## START
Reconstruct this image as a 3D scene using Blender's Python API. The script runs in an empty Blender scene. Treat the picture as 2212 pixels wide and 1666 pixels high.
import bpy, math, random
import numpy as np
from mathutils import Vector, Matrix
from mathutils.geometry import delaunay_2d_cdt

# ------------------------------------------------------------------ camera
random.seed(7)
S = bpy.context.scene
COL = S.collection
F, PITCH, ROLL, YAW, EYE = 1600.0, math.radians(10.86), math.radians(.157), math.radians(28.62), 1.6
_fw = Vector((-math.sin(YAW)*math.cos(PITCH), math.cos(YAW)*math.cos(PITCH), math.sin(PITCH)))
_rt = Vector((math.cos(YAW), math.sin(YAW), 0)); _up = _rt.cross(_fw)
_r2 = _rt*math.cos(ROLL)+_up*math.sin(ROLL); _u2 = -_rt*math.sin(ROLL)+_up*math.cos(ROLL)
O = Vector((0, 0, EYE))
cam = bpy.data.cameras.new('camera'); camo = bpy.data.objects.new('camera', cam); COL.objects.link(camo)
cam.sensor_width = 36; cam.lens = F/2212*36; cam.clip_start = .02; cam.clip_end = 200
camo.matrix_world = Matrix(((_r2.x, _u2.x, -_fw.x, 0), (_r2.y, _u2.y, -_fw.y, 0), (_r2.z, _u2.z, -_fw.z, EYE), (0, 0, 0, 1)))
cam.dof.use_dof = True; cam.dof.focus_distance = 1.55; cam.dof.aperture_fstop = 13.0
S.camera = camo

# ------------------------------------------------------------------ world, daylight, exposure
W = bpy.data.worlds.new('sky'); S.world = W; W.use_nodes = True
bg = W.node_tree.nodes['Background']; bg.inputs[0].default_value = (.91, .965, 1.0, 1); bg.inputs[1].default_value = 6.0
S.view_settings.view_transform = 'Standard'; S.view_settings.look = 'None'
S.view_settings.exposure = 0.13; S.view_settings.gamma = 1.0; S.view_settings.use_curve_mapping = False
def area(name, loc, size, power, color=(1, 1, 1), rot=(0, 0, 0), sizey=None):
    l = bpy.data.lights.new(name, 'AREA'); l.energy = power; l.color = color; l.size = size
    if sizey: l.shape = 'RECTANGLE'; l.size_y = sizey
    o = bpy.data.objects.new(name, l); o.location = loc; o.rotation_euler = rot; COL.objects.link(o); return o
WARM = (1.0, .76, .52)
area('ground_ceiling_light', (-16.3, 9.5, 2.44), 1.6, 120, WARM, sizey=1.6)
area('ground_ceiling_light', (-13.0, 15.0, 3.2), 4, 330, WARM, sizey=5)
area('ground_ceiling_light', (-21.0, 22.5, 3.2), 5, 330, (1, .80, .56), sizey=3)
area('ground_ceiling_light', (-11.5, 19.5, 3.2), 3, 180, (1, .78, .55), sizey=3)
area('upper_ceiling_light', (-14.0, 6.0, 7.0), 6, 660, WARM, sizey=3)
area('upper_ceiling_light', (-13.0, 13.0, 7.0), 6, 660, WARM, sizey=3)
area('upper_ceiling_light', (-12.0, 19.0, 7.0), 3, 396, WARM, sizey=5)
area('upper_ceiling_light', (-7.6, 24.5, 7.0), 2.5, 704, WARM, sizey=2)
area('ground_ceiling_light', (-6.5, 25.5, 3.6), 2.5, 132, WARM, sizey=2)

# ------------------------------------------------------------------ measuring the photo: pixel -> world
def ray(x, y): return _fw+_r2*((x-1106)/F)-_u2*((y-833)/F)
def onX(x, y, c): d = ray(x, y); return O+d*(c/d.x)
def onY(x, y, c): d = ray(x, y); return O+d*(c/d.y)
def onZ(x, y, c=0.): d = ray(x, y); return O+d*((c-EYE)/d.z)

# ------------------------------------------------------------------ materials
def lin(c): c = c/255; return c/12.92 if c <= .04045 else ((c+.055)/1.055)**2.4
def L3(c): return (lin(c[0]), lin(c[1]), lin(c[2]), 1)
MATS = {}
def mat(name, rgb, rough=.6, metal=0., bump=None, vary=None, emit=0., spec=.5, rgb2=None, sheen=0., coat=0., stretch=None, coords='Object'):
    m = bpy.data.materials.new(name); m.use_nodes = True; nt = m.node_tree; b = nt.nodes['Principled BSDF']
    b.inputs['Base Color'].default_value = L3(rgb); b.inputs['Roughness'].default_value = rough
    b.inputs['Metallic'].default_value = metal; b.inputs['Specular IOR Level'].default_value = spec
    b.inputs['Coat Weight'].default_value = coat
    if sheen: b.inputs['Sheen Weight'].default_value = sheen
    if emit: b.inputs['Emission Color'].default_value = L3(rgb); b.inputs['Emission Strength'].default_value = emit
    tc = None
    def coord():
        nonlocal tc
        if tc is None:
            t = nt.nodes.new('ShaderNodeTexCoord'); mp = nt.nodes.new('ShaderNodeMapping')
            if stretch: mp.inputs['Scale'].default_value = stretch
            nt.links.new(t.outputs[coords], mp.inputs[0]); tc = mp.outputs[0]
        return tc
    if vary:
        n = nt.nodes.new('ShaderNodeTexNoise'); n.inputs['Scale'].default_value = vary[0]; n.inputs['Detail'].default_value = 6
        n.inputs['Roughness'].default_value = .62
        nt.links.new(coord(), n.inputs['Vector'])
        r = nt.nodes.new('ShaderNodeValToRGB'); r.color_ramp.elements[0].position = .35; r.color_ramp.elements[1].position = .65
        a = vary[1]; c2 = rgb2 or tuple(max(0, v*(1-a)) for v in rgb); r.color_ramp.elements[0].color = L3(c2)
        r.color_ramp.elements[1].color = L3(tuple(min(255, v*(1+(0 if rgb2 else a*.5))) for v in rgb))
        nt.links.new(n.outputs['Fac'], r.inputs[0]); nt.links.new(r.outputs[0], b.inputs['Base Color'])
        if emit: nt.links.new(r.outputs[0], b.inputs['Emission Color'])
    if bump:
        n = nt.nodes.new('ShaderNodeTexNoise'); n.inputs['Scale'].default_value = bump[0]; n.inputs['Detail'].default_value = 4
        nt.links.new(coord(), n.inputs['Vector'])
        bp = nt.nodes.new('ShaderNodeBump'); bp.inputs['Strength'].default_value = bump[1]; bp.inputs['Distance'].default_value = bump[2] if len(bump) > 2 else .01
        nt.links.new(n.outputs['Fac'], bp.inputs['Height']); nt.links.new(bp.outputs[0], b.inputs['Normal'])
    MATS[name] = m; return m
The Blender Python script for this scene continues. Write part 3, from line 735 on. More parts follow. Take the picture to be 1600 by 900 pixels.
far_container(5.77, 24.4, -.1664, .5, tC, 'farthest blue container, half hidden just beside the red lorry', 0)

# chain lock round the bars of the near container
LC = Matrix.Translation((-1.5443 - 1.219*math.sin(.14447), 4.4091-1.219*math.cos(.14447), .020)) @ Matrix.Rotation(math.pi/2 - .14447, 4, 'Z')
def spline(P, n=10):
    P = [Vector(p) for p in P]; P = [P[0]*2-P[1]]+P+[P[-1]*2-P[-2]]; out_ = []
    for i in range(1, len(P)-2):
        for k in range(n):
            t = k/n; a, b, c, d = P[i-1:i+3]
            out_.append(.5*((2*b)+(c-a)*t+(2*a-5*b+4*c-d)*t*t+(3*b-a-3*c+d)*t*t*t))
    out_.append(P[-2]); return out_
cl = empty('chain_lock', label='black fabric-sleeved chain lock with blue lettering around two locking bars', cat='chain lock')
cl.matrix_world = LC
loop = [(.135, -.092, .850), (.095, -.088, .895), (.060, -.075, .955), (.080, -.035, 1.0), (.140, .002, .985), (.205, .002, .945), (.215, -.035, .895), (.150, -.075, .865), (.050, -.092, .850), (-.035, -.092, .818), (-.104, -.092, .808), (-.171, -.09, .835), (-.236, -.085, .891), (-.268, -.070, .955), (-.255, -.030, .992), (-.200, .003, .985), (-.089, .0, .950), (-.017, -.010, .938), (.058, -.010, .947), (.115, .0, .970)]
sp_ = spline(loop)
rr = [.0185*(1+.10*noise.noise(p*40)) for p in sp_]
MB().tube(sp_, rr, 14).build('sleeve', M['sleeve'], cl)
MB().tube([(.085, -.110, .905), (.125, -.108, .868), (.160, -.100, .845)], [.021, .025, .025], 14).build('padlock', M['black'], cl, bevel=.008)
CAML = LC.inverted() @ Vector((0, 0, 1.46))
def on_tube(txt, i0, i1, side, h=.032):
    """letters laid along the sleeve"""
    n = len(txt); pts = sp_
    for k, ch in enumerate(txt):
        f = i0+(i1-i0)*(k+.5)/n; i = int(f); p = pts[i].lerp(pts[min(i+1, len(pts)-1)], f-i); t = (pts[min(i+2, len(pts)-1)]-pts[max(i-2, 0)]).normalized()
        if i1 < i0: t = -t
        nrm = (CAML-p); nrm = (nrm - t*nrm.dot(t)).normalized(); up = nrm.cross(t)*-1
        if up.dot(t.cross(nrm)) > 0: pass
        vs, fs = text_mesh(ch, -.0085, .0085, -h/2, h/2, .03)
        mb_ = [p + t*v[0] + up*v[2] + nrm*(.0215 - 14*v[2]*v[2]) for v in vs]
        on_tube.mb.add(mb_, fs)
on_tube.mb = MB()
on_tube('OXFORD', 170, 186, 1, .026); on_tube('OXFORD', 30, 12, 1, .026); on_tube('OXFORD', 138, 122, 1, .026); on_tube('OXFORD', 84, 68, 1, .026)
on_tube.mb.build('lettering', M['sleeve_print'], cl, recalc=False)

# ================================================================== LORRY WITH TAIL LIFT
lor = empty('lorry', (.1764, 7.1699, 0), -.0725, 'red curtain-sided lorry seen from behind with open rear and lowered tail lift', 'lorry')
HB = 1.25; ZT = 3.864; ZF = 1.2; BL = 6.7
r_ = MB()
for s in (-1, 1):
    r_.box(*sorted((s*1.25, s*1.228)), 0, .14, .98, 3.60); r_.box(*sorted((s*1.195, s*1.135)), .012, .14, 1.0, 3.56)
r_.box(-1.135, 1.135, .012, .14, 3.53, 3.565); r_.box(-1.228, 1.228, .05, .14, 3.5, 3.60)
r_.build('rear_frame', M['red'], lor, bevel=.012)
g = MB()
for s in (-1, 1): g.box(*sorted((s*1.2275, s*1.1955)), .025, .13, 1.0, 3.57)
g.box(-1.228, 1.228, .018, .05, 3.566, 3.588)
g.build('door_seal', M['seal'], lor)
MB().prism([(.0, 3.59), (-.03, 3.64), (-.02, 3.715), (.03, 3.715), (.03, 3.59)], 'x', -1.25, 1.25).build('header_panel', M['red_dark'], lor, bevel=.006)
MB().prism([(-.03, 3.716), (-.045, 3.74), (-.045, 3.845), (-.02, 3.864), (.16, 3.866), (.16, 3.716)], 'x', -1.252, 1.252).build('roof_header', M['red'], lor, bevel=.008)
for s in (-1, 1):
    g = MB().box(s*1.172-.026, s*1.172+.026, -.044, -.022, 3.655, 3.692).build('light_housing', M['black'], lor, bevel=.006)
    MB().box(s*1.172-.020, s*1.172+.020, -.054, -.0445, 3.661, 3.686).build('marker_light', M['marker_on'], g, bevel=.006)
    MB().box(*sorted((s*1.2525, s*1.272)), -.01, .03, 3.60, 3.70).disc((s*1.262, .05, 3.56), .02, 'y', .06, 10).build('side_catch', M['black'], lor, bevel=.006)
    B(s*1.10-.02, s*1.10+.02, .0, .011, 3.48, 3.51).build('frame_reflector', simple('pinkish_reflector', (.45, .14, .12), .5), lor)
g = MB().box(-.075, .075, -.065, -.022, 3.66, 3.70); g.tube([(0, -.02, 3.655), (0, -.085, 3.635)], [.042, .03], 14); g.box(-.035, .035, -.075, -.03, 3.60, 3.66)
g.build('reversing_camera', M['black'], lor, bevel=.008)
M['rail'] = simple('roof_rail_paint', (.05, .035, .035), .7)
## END
Requirements: Take the lines above from the first through the one containing "from mathutils.geometry import" and reproduce them exactly; include nothing else.

Result for this exercise:
Reconstruct this image as a 3D scene using Blender's Python API. The script runs in an empty Blender scene. Treat the picture as 2212 pixels wide and 1666 pixels high.
import bpy, math, random
import numpy as np
from mathutils import Vector, Matrix
from mathutils.geometry import delaunay_2d_cdt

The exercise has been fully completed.